[XI
TYPES OF ORE BODIES.]
It has been necessary, a number of times in this discussion, heretofore, to make mention of kinds of ore bodies. It is well, at this time, to get some fixed ideas concerning the leading types of bodies of minerals which are extracted as ores.
Because of the laxity in type differentiation which has prevailed among miners and writers, the same geologists who have framed definitions of ore, have also defined the various types of ore bodies. The definitions, having been accepted by the leading mining geologists and engineers of the present day, it is well for us to fall into line and to agree with the authorities in such matters.
A vein is a single, ore-bearing fissure, generally, though not necessarily, with at least one well-defined wall.
When we run across a tabular-shaped deposit of ore that looks as though it may have been put into a pre-existing fissure or chasm, the chances are that it is a vein. But a vein must not be confounded with a dike. A dike is a filling that has been injected, while molten or fluid, into an open passageway or rupture across rocks, or into an opening which it created for itself. A little examination of the material should tell, to even the novice, whether or not the substance is of plutonic origin. The filling of a vein is not eruptive, at all. Veins have been filled from circulating aqueous solutions, by slow depositions, that have occupied very long periods.
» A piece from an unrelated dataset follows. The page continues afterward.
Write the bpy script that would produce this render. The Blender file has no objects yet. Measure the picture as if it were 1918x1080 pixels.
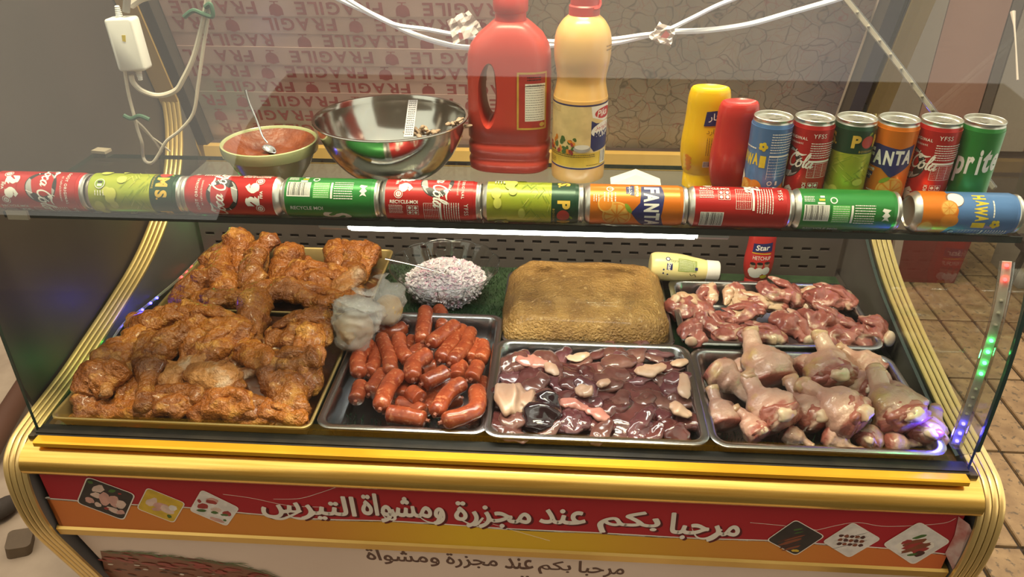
import bpy, bmesh, math, random
from mathutils import Vector, Matrix, noise as mnoise
from math import sin, cos, pi, radians as R, sqrt, atan2

SC = bpy.context.scene
COL = SC.collection
random.seed(11)

# ------------------------------------------------------------------ camera, world, lights, exposure
CAM = Vector((.837, -1.026, .444)); YAW, PITCH, ROLL, FPX = R(3.70), R(29.86), R(-.14), 1441.0
FW = Vector((-sin(YAW) * cos(PITCH), cos(YAW) * cos(PITCH), -sin(PITCH)))
RT = Vector((cos(YAW), sin(YAW), 0)); UP = RT.cross(FW)
RT, UP = RT * cos(ROLL) + UP * sin(ROLL), UP * cos(ROLL) - RT * sin(ROLL)
cd = bpy.data.cameras.new('camera'); cd.sensor_width = 36; cd.lens = FPX / 1918 * 36; cd.clip_start = .02
camo = bpy.data.objects.new('camera', cd); COL.objects.link(camo)
M = Matrix((RT, UP, -FW)).transposed().to_4x4(); M.translation = CAM
camo.matrix_world = M; SC.camera = camo

SC.view_settings.view_transform = 'Standard'; SC.view_settings.look = 'None'
SC.view_settings.gamma = 1; SC.view_settings.use_curve_mapping = False
SC.view_settings.exposure = 0.55
SC.cycles.max_bounces = 10; SC.cycles.transparent_max_bounces = 16; SC.cycles.sample_clamp_indirect = 4
SC.cycles.caustics_reflective = False; SC.cycles.caustics_refractive = False

w = bpy.data.worlds.new('world'); SC.world = w; w.use_nodes = True
bg = w.node_tree.nodes['Background']; bg.inputs[0].default_value = (1, .90, .76, 1); bg.inputs[1].default_value = 1.15


def lamp(name, kind, loc, energy, color, rot=(0, 0, 0), **k):
    l = bpy.data.lights.new(name, kind); l.energy = energy; l.color = color
    for a, b in k.items(): setattr(l, a, b)
    o = bpy.data.objects.new(name, l); o.location = loc; o.rotation_euler = rot; COL.objects.link(o)
    return o


# warm lamps of the street stall, hung above and in front of the counter
lamp('stall_lamp', 'AREA', (.75, -.06, 1.75), 66, (1, .80, .56), (0, 0, 0), shape='RECTANGLE', size=1.3, size_y=.3)
lamp('shop_lamp', 'AREA', (.9, 1.35, 1.35), 10, (1, .80, .60), (R(-25), 0, 0), shape='RECTANGLE', size=1.4, size_y=.3)

# ------------------------------------------------------------------ helpers


def at(px, py, **k):
    """Point of the place on the plane X=, Y= or Z= that the photograph shows at this pixel."""
    (a, v), = k.items(); i = 'XYZ'.index(a)
    d = FW + RT * ((px - 959) / FPX) + UP * ((540 - py) / FPX)
    return CAM + d * ((v - CAM[i]) / d[i])


def atp(px, py, c, n):
    d = FW + RT * ((px - 959) / FPX) + UP * ((540 - py) / FPX)
    return CAM + d * ((c - CAM).dot(n) / d.dot(n))


def scale_at(p): return FPX / (p - CAM).dot(FW)      # pixels per metre there


def mat(name, col, rough=.5, metal=0, col2=None, ns=20, nd=4, bump=0, bs=60, coat=0, spec=.5, emit=None, es=0, rng=(.35, .65), stretch=None, sss=0, alpha=None):
    m = bpy.data.materials.new(name); m.use_nodes = True; nt = m.node_tree; b = nt.nodes['Principled BSDF']
    col = tuple(col) + (1,)
    b.inputs['Base Color'].default_value = col; b.inputs['Roughness'].default_value = rough; b.inputs['Metallic'].default_value = metal
    b.inputs['Coat Weight'].default_value = coat; b.inputs['Coat Roughness'].default_value = .08; b.inputs['Specular IOR Level'].default_value = spec
    if sss: b.inputs['Subsurface Weight'].default_value = sss; b.inputs['Subsurface Radius'].default_value = (.012, .005, .003); b.inputs['Subsurface Scale'].default_value = 1
    if emit: b.inputs['Emission Color'].default_value = tuple(emit) + (1,); b.inputs['Emission Strength'].default_value = es
    tc = nt.nodes.new('ShaderNodeTexCoord'); src = tc.outputs['Object']
    if stretch:
        mp = nt.nodes.new('ShaderNodeMapping'); mp.inputs['Scale'].default_value = stretch; nt.links.new(src, mp.inputs[0]); src = mp.outputs[0]
    m['src'] = 1
    if col2 is None: col2 = tuple(c * .88 for c in col[:3])
    n = nt.nodes.new('ShaderNodeTexNoise'); n.inputs['Scale'].default_value = ns; n.inputs['Detail'].default_value = nd
    nt.links.new(src, n.inputs['Vector'])
    r = nt.nodes.new('ShaderNodeValToRGB'); r.color_ramp.elements[0].position = rng[0]; r.color_ramp.elements[1].position = rng[1]
    r.color_ramp.elements[0].color = tuple(col2) + (1,); r.color_ramp.elements[1].color = col
    nt.links.new(n.outputs['Fac'], r.inputs[0]); nt.links.new(r.outputs[0], b.inputs['Base Color'])
    if bump:
        n2 = nt.nodes.new('ShaderNodeTexNoise'); n2.inputs['Scale'].default_value = bs; n2.inputs['Detail'].default_value = 3
        nt.links.new(src, n2.inputs['Vector'])
        bn = nt.nodes.new('ShaderNodeBump'); bn.inputs['Strength'].default_value = bump; bn.inputs['Distance'].default_value = .004
        nt.links.new(n2.outputs['Fac'], bn.inputs['Height']); nt.links.new(bn.outputs[0], b.inputs['Normal'])
    return m


def add_third(m, col, ns, lo, hi, seed=3.7, stretch=None):
    """Mix patches of one more colour of the thing itself into a material made by mat()."""
    nt = m.node_tree; b = nt.nodes['Principled BSDF']; src = b.inputs['Base Color'].links[0].from_socket
    tc = nt.nodes.new('ShaderNodeTexCoord'); mp = nt.nodes.new('ShaderNodeMapping'); mp.inputs['Location'].default_value = (seed, seed * 2, 1)
    if stretch: mp.inputs['Scale'].default_value = stretch
    nt.links.new(tc.outputs['Object'], mp.inputs[0])
    n = nt.nodes.new('ShaderNodeTexNoise'); n.inputs['Scale'].default_value = ns; n.inputs['Detail'].default_value = 3; nt.links.new(mp.outputs[0], n.inputs['Vector'])
    r = nt.nodes.new('ShaderNodeMapRange'); r.inputs[1].default_value = lo; r.inputs[2].default_value = hi; nt.links.new(n.outputs['Fac'], r.inputs[0])
    x = nt.nodes.new('ShaderNodeMix'); x.data_type = 'RGBA'; nt.links.new(r.outputs[0], x.inputs[0]); nt.links.new(src, x.inputs[6]); x.inputs[7].default_value = tuple(col) + (1,)
    nt.links.new(x.outputs[2], b.inputs['Base Color'])
    return m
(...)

A vein may be any thickness, since a fissure may have been opened to any width. Hence, a vein may be as thin as a sheet of paper, or it may be a hundred feet across. However, it is true that some wide veins have resulted by a sort of enlargement from original thin seams. Very few of the notable wide veins of the world are believed to have been created by the filling up of chasms originally as wide as the present ore bodies. But, in all cases of real veins, there were original fissures, fractures or crevices which acted as channels for circulating solutions that contained the materials which were left to make the vein matter.
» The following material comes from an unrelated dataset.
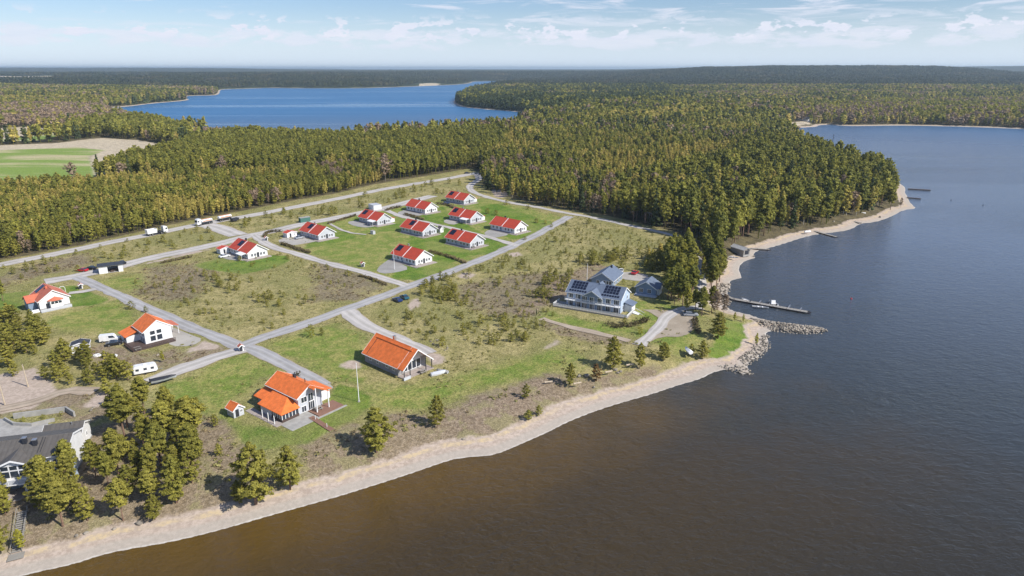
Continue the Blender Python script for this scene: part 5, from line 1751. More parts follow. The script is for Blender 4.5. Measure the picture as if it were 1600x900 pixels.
part('vent_pipe', MB().tube((.9, -3.4, rg - .8), (.9, -3.4, rg + .6), .1, n=8), M_DARKTRIM, t)
part('patio', MB().box(-W / 2 - ww - 2.0, -W / 2 - ww - .05, -L / 2 - .6, L / 2, -.3, .10), M_PAVE, t)
part('deck', MB().box(-.9, W / 2 + 3.0, -L / 2 - 4.2, -L / 2 - .06, -.3, .30), M_WOOD_RED, t)
part('deck_edge', MB().box(-W / 2 - ww - .8, W / 2 + 3.6, -L / 2 - 4.9, -L / 2 - 4.25, -.3, .08).box(-W / 2 - ww - .8, -.95, -L / 2 - 4.2, -L / 2 - .06, -.3, .08), M_CONC, t)
table(497, 640, 52, 'dark picnic table on the red brown deck of the veranda house', LAND + .3)
# boardwalk with planks
a_, b_2 = Vector((*G2(486, 652), 0)), Vector((*G2(519, 673), 0))
d_ = b_2 - a_
t = thing('boardwalk', 'narrow red brown boardwalk from the veranda house down to the beach', 'boardwalk', (a_.x, a_.y, LAND), math.atan2(d_.y, d_.x))
nb = int(d_.length / .28)
pm_ = MB().box(0, .25, -.65, .65, .1, .16).mesh('plank', M_WOOD_RED)
for k in range(nb):
    part('plank', pm_, None, t, (k * .28, rnd.uniform(-.03, .03), rnd.uniform(-.01, .01)))
part('joist', MB().box(0, d_.length, -.5, -.4, -.2, .097).box(0, d_.length, .4, .5, -.2, .097), M_WOOD_GREY, t)

# ---- tall orange roofed white house with dark deck
W, L, ev, rg, phi = 7.6, 8.6, 4.3, 6.9, 46
c_ = G2(228.6, 539.8)
t, s, th = gable('house', 'tall white house with bright orange roof, four large gable windows and a dark deck', c_, phi, W, L, ev, rg, M_WALL_WHITE, M_ROOF_ORANGE, oh=.5, ohg=.15)
for sx in (-1.6, .25):
    window(t, '', '-y', sx, .9, 1.45, 1.55, W, L, bars=0)
    window(t, '', '-y', sx, 2.85, 1.35, 1.15, W, L, bars=0)
for sx, z in ((-3, .6), (-1.2, .6), (-3, 2.7), (-1.2, 2.7)):
    window(t, '', '-x', -sx, z, 1.2, 1.4, W, L)
part('annex_wall', MB().box(-W / 2 - 3.6, -W / 2 - .004, .6, L / 2 + 1.6, 0, 2.3), M_WALL_WHITE, t)
part('annex_roof', MB().prism([(-W / 2 - 4.1, 2.25), (-W / 2 - .0, 3.5), (-W / 2 - .0, 3.66), (-W / 2 - 4.1, 2.41)], 'y', .1, L / 2 + 2.0), M_ROOF_ORANGE, t)
part('annex_window', MB().box(-W / 2 - 3.64, -W / 2 - 3.6, 1.5, 2.6, .9, 1.9), M_GLASS, t)
deck = MB().box(-W / 2 - 4.6, W / 2 - .2, -L / 2 - 3.0, -L / 2 - .06, .25, .42).box(-W / 2 - 4.6, -W / 2 - .06, -L / 2 - .055, .55, .25, .42)
deck.box(-W / 2 - 4.5, W / 2 - .3, -L / 2 - 2.9, -L / 2 - 2.8, -.3, .247)
part('deck', deck, M_WOOD_DARK, t)
rl = MB()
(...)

A lode is an assemblage of veins so closely spaced that the ground between the veins becomes, in places, ore-bearing, and the entire width of the aggregation becomes an ore body.
A zone of sheeted rocks like schist or slate, if sufficiently mineralized to warrant mining, would be a lode. Sometimes, in certain districts, the earth's crust has been subjected to many approximately parallel, closely-spaced fractures, and by the subsequent filling of these cracks, with the accompanying corrosion of the walls and their replacement by ore, extraction of the entire mass of rocks across a considerable distance will be found to yield a profit. Any such body is a lode.
In the Cripple Creek District, the ground is criss-crossed in every direction by tiny fissures which have resulted from the contraction of the country rock, just as a bed of mud is fissured in the process of drying up after a rain. Wherever these fissures are found in aggregates that are closely spaced and in which a majority of the cracks have a general trend so that the whole assemblage can be readily worked as one mass, this whole body of fractured rock may be found worth mining and it will then constitute a lode. It may be mentioned here that the so-called ore of this district is not really ore according to the accepted definition. The true ore, the filling of these innumerable, tiny cracks, really constitutes but about five per cent. of the material that is shipped as ore, but which is principally the "country rock" broken down with the small volume of ore.
In legal phraseology, the word lode has come to include all sorts of ore bodies. When the word is thus used, in a legal sense, it should not be confused with the strictly technical meaning.